**Task brief:** Everything from the line with "The Blender Python" through the line with "obj('edge_tile', m, M['tile'], floor)" should be repeated exactly, both of those lines included, and nothing else.

═════ Exercise data

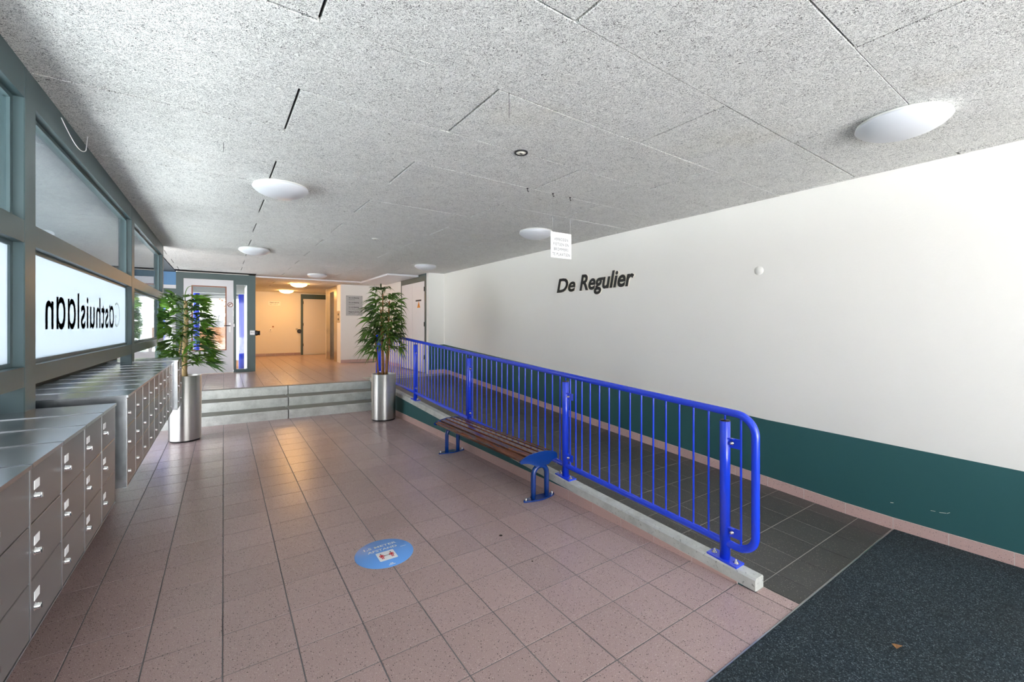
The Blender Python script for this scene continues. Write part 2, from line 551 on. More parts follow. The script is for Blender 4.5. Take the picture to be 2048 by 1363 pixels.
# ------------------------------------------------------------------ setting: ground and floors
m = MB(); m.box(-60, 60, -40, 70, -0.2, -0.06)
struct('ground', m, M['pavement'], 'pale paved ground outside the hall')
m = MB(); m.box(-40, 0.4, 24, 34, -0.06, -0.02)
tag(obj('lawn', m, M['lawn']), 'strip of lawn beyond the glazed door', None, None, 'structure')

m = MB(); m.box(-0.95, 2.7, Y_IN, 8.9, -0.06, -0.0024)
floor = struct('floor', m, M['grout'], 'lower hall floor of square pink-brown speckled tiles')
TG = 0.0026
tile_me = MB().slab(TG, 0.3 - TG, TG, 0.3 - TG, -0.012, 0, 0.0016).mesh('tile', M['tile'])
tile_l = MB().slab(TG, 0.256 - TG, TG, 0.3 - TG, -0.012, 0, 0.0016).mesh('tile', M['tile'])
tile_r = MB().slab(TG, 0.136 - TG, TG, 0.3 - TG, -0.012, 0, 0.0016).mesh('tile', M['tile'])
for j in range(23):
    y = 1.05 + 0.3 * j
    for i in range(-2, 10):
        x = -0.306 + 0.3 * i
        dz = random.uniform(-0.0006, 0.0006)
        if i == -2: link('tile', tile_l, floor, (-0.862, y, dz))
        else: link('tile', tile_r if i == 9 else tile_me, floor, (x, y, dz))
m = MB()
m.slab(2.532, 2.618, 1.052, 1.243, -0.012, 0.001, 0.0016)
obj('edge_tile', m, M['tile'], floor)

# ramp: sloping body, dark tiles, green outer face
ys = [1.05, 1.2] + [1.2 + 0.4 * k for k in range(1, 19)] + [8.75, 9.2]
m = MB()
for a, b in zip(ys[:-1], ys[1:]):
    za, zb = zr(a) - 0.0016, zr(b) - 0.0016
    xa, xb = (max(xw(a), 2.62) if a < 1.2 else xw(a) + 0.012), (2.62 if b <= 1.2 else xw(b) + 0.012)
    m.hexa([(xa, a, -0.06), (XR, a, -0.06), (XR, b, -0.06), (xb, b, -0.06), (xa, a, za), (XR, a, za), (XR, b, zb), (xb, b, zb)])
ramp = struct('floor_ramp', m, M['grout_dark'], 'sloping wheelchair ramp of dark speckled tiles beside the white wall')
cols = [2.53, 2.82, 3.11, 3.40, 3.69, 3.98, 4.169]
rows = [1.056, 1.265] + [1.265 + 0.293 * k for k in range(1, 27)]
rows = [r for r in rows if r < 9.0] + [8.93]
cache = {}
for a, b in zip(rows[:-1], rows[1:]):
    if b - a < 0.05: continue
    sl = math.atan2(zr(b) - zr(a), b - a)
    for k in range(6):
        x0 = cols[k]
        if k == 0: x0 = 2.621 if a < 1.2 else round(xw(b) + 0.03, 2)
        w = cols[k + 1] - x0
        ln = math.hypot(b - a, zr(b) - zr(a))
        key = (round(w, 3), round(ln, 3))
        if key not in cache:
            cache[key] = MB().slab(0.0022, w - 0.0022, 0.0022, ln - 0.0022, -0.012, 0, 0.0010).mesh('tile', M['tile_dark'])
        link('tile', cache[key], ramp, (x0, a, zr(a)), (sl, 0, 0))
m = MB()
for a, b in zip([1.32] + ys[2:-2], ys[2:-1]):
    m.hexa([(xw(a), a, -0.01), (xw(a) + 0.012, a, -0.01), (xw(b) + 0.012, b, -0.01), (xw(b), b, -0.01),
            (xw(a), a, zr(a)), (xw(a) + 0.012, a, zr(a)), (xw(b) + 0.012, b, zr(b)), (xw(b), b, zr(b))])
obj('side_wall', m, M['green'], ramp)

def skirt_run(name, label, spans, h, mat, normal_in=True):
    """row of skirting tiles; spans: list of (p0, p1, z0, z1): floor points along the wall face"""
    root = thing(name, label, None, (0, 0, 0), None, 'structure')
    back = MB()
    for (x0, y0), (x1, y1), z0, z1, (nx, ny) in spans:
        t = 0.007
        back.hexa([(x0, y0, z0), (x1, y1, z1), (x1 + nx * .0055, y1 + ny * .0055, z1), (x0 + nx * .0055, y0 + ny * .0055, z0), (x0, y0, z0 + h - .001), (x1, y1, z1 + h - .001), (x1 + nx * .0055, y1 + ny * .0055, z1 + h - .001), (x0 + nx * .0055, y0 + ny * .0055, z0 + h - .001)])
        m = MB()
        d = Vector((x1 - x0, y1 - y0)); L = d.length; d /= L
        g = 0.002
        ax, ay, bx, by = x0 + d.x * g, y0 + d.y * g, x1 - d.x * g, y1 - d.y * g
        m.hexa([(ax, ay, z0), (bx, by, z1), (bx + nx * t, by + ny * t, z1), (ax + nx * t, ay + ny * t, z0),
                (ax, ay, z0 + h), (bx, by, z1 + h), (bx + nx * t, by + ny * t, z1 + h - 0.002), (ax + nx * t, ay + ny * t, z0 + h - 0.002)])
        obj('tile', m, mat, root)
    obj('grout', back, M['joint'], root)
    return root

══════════
═════ Exercise data

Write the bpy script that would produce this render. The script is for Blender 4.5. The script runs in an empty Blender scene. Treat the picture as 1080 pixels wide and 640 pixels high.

══════════

**Reply:**
The Blender Python script for this scene continues. Write part 2, from line 551 on. More parts follow. The script is for Blender 4.5. Take the picture to be 2048 by 1363 pixels.
# ------------------------------------------------------------------ setting: ground and floors
m = MB(); m.box(-60, 60, -40, 70, -0.2, -0.06)
struct('ground', m, M['pavement'], 'pale paved ground outside the hall')
m = MB(); m.box(-40, 0.4, 24, 34, -0.06, -0.02)
tag(obj('lawn', m, M['lawn']), 'strip of lawn beyond the glazed door', None, None, 'structure')

m = MB(); m.box(-0.95, 2.7, Y_IN, 8.9, -0.06, -0.0024)
floor = struct('floor', m, M['grout'], 'lower hall floor of square pink-brown speckled tiles')
TG = 0.0026
tile_me = MB().slab(TG, 0.3 - TG, TG, 0.3 - TG, -0.012, 0, 0.0016).mesh('tile', M['tile'])
tile_l = MB().slab(TG, 0.256 - TG, TG, 0.3 - TG, -0.012, 0, 0.0016).mesh('tile', M['tile'])
tile_r = MB().slab(TG, 0.136 - TG, TG, 0.3 - TG, -0.012, 0, 0.0016).mesh('tile', M['tile'])
for j in range(23):
    y = 1.05 + 0.3 * j
    for i in range(-2, 10):
        x = -0.306 + 0.3 * i
        dz = random.uniform(-0.0006, 0.0006)
        if i == -2: link('tile', tile_l, floor, (-0.862, y, dz))
        else: link('tile', tile_r if i == 9 else tile_me, floor, (x, y, dz))
m = MB()
m.slab(2.532, 2.618, 1.052, 1.243, -0.012, 0.001, 0.0016)
obj('edge_tile', m, M['tile'], floor)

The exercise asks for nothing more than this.